Let $f:[a,b]→\mathbb{R}$ be regulated and non-negative. Prove that $g:[a,b]→\mathbb{R}$ defined by $g(x)=\sqrt{f(x)}$ is regulated.
A function $f:[a,b]\to\Bbb R$ is a regulated function if $\forall$ $\varepsilon>0$ $\exists$ a step function $\varphi:[a,b]\to\Bbb R$ such that $\Vert f-\varphi\Vert<\varepsilon$.
I've tried to use the definition of a regulated function but haven't been able to make any progress. Is there a way of using the fact that a linear combination of regulated functions is regulated? Or am I not even close?
@Arthur Is this attempt at all correct or at least along the lines of what you mean:
We have a step function $\varphi_f$ for $f$ and $\varepsilon_f$. Let $\sqrt{\varphi_f}=\varphi_g$.

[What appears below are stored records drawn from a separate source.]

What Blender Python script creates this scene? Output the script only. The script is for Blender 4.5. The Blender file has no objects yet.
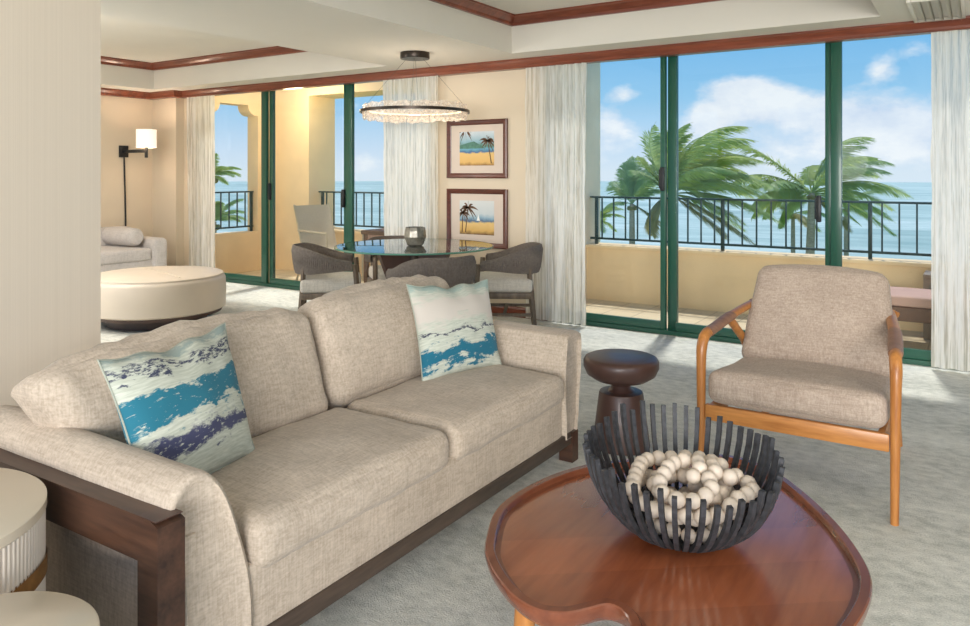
import bpy, bmesh, math, random
from mathutils import Vector, Matrix, noise
random.seed(7)
SC = bpy.context.scene
COL = SC.collection
PI = math.pi
V3 = Vector

# ------------------------------------------------------------------ camera frame (used for setting out)
CAM_H = 1.35; YAW = math.radians(33.0); FPX = 754.0
FWD = V3((-math.sin(YAW), math.cos(YAW), 0)); RGT = V3((math.cos(YAW), math.sin(YAW), 0))
def at(depth, lateral, z):                 # a place given as distance ahead and to the side of the standing point
    p = FWD*depth + RGT*lateral; p.z = z; return p

# ------------------------------------------------------------------ helpers: materials
def srgb(r, g, b):
    f = lambda c: (c/255/12.92) if c/255 <= .04045 else ((c/255+.055)/1.055)**2.4
    return (f(r), f(g), f(b), 1)
def newmat(name):
    m = bpy.data.materials.new(name); m.use_nodes = True
    nt = m.node_tree; b = nt.nodes['Principled BSDF']; return m, nt, b
def N(nt, typ, **kw):
    n = nt.nodes.new(typ)
    for k, v in kw.items():
        if k in n.inputs.keys(): n.inputs[k].default_value = v
        else: setattr(n, k, v)
    return n
def coords(nt, scale=(1,1,1), kind='Object', rot=(0,0,0)):
    t = N(nt, 'ShaderNodeTexCoord'); m = N(nt, 'ShaderNodeMapping')
    m.inputs['Scale'].default_value = scale; m.inputs['Rotation'].default_value = rot
    nt.links.new(t.outputs[kind], m.inputs['Vector']); return m.outputs['Vector']
def ramp(nt, fac, stops):
    r = N(nt, 'ShaderNodeValToRGB'); e = r.color_ramp.elements
    while len(e) < len(stops): e.new(0.5)
    for i, (p, c) in enumerate(stops): e[i].position = p; e[i].color = c if len(c) == 4 else (*c, 1)
    nt.links.new(fac, r.inputs['Fac']); return r.outputs['Color']
def mixc(nt, fac, a, b, mode='MIX'):
    m = N(nt, 'ShaderNodeMix', data_type='RGBA', blend_type=mode)
    for s, v in ((0, fac), (6, a), (7, b)):
        if hasattr(v, 'links'): nt.links.new(v, m.inputs[s])
        else: m.inputs[s].default_value = v
    return m.outputs[2]
def math_(nt, op, a, b=0.0, c=None, clamp=False):
    m = N(nt, 'ShaderNodeMath', operation=op, use_clamp=clamp)
    for i, v in enumerate((a, b, c)):
        if v is None: continue
        if hasattr(v, 'links'): nt.links.new(v, m.inputs[i])
        else: m.inputs[i].default_value = v
    return m.outputs[0]
def noi(nt, vec, scale, detail=3, rough=.55):
    n = N(nt, 'ShaderNodeTexNoise'); n.inputs['Scale'].default_value = scale
    n.inputs['Detail'].default_value = detail; n.inputs['Roughness'].default_value = rough
    nt.links.new(vec, n.inputs['Vector']); return n.outputs['Fac']
def bump(nt, b, h, strength, dist=.01):
    n = N(nt, 'ShaderNodeBump'); n.inputs['Strength'].default_value = strength; n.inputs['Distance'].default_value = dist
    nt.links.new(h, n.inputs['Height']); nt.links.new(n.outputs['Normal'], b.inputs['Normal'])

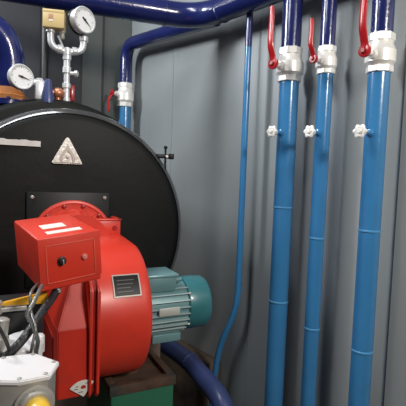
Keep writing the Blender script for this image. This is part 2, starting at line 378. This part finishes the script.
# side plates (double seam between air box and housing)
for x0, x1, k, nm in ((.217, .223, 1.045, 'seam_flange'), (.234, .241, 1.045, 'seam_flange'), (.222, .235, 1.01, 'seam_band')):
    b = B(); q = [(VY + (y - VY) * k, z) for y, z in pr_]
    q = [(max(y, .972 if k > 1.02 else .985), z) for y, z in q]
    yb = .972 if k > 1.02 else .985
    poly = [(1.27, 1.12), (1.12, 1.135), (yb + .02, 1.10), (yb, 1.075), (yb, .832), (yb + .01, .820), (1.27, .81)]
    lo = [Vector((x0, y, z)) for y, z in poly]; hi = [Vector((x1, y, z)) for y, z in poly]
    hexa(b, lo, hi, .0015); part(nm, b, 'redb' if k > 1.02 else 'redd', t)
# air intake box
b = B()
def rect(x0, x1, y0, y1, z): return [Vector(p) for p in ((x0, y0, z), (x1, y0, z), (x1, y1, z), (x0, y1, z))]
f0, f1, f2 = rect(.148, .219, .985, 1.25, .826), rect(.148, .219, .990, 1.25, .984), rect(.192, .219, 1.045, 1.25, 1.115)
hexa(b, f0, f1, .0025); hexa(b, f1, f2, .0025)
ai = part('air_intake', b, 'redm', t)
b = B(); hexa(b, [Vector(p) for p in ((.1455, 1.05, .85), (.1485, 1.05, .85), (.1485, 1.21, .85), (.1455, 1.21, .85))], [Vector(p) for p in ((.1455, 1.05, .95), (.1485, 1.05, .95), (.1485, 1.21, .95), (.1455, 1.21, .95))]); part('side_cover', b, 'redd', ai)
# fan shaped sticker
b = B(); pts = [(0, 0)] + [(.040 * math.cos(R(a_)), .040 * math.sin(R(a_))) for a_ in range(55, 151, 8)]
prism(b, pts, (.207, .9825, .826), (1, 0, 0), (0, 0, 1), .0015); stk = part('fan_shaped_sticker', b, 'white', t, 'white fan shaped sticker')
b = B(); prism(b, [(-.006, .020), (.004, .020), (.005, .026), (-.002, .029), (-.007, .025)], (.207, .981, .826), (1, 0, 0), (0, 0, 1), .0006); part('printed_mark', b, 'redink', stk)
b = B()
for k, (u, v, w) in enumerate([(-.020, .020, .009), (-.017, .026, .007), (-.010, .012, .010), (.006, .031, .007)]): box(b, (.205 + u,   .9806, .826 + v), (.205 + u + w, .9812, .826 + v + .0015))
part('printed_lines', b, 'ink', stk)
# rating plate on the housing, following its curve
def onvol(a_deg, k=1.004): a_ = R(a_deg); return VY + math.cos(a_) * VR * k, VZ + math.sin(a_) * VR * k
def patch(b, x0, x1, a0, a1, k0, k1, n=8):
    lo = [onvol(a0 + (a1 - a0) * i / n, k0) for i in range(n + 1)]; hi = [onvol(a0 + (a1 - a0) * i / n, k1) for i in range(n + 1)]
    V = [[b.verts.new((x, y, z)) for y, z in s] for x in (x0, x1) for s in (lo, hi)]
    for i in range(n):
        b.faces.new((V[1][i], V[1][i + 1], V[3][i + 1], V[3][i])); b.faces.new((V[0][i], V[2][i], V[2][i + 1], V[0][i + 1]))
        b.faces.new((V[0][i], V[0][i + 1], V[1][i + 1], V[1][i])); b.faces.new((V[2][i], V[3][i], V[3][i + 1], V[2][i + 1]))
    b.faces.new((V[0][0], V[1][0], V[3][0], V[2][0])); b.faces.new((V[0][n], V[2][n], V[3][n], V[1][n]))
b = B(); patch(b, .277, .346, 139, 157, 1.0, 1.012); npl = part('rating_plate', b, 'plate', t, 'black rating plate with pale border')
b = B()
for x0, x1, a0, a1 in ((.277, .280, 139, 157), (.343, .346, 139, 157), (.280, .343, 139, 140), (.280, .343, 156, 157)): patch(b, x0, x1, a0, a1, 1.010, 1.016, 4)
part('plate_border', b, 'emblemd', npl)
b = B()
for a_ in (143.5, 146.5, 149.5, 152.5): patch(b, .287, .287 + random.uniform(.03, .05), a_, a_ + .7, 1.011, 1.014, 2)
part('plate_print', b, 'dimprint', npl)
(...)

We know $\Vert f-\varphi_f\Vert<\varepsilon_f \implies \Vert f-\varphi_g^2\Vert<\varepsilon_f$
$\implies \Vert (\sqrt{f}+\varphi_g)(\sqrt{f}-\varphi_g)\Vert<\varepsilon_f$
$\implies \Vert (g+\varphi_g)\Vert \Vert(g-\varphi_g)\Vert<\varepsilon_f $
$\implies \Vert(g-\varphi_g)\Vert < (\varepsilon_f)/\Vert (g+\varphi_g)\Vert $
So letting $\varepsilon_g = (\varepsilon_f)/\Vert (g+\varphi_g)\Vert $ proves that $\Vert(g-\varphi_g)\Vert < \varepsilon_g$ and hence $g(x)$ is regulated.
Best Answer
Use the fact that $f([a,b]) \subset [0,R]$ for some $R > 0$ and that $[0,R] \to \Bbb{R}, x \mapsto \sqrt{x}$ is uniformly continuous.
Finally, you should use that if $\varphi$ is a (non-negative) step function, then so is $\sqrt{\varphi}$.
Of course, you will have to show that the step function $\varphi$ approximating $f$ can be taken to be nonnegative, but this is easy.